Munuera introduz apenas uma pequena alteração: atribui aquele "E." não a Ebenezer mas sim a Elizabeth, entregando assim o protagonismo a uma mulher, numa opção com contornos anacrónicos, que faz desta versão uma defesa da autodeterminação e da igualdade da mulher, conseguindo, dessa forma, acrescentar profundidade e complexidade à personagem principal - bem como um maior grau de introspeção.
Mesmo mantendo a fidelidade à estrutura original, depois da visita dos três fantasmas que revelam que Elizabeth se tornou no que é devido a um pai que subalternizava as mulheres, e um noivo que a queria colocar em casa, o autor subverte a (esperada) conclusão, com a protagonista numa atitude de desafio face a Deus e às instituições, que por si só já justificaria a leitura.

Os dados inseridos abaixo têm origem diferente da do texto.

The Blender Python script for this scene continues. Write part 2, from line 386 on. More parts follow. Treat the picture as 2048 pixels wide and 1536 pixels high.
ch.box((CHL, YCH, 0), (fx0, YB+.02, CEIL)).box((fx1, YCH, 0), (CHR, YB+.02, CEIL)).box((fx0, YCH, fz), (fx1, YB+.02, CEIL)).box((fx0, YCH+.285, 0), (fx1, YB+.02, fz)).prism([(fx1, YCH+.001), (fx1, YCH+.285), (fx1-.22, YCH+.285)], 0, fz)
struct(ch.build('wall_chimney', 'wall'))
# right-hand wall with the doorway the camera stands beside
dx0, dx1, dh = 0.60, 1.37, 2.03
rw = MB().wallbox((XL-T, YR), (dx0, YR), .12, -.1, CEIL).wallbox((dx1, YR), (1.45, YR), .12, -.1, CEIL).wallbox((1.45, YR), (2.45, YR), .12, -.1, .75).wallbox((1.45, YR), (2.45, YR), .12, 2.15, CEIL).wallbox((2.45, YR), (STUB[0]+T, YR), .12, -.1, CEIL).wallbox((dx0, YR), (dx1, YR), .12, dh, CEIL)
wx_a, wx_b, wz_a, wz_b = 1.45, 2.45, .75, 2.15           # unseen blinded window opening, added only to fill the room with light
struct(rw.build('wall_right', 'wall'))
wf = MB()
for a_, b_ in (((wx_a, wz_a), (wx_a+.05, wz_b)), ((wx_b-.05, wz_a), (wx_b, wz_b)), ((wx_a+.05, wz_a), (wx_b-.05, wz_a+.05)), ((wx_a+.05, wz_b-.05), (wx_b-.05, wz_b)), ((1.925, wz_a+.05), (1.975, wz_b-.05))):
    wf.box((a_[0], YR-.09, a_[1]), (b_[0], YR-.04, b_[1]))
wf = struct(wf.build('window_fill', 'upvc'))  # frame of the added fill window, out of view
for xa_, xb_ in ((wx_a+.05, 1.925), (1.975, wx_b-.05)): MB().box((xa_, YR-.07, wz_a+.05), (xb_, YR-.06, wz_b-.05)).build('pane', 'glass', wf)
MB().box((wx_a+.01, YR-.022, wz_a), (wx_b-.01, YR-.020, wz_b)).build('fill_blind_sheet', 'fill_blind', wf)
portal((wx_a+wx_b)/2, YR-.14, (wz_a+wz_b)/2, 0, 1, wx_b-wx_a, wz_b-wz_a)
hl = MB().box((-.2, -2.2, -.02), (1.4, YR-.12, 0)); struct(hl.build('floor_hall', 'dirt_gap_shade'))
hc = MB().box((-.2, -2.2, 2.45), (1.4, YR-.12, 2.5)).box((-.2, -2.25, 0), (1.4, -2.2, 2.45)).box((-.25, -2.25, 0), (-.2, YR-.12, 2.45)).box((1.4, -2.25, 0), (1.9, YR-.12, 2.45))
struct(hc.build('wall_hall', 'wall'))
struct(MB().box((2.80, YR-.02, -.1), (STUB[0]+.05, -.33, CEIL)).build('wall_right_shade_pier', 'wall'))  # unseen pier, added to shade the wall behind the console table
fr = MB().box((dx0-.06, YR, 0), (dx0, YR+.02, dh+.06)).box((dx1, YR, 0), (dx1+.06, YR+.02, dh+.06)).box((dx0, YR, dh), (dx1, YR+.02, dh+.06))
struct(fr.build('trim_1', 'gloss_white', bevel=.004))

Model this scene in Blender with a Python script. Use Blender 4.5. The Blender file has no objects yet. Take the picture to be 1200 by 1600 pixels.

Graficamente, Munuera, que já vimos como desenhador de Spirou, destaca-se pelo tratamento que dá aos cenários de uma Londres sempre enevoada e soturna, em claro contraste com as personagens, que geralmente parecem apenas atuar sobre os fundos, com contornos mais vivos e bem definidos. Destaque ainda para a sensualidade contida da protagonista, que Munuera não explora, mas que poderia ter tornado ainda mais distinta a sua versão de "Um conto de Natal".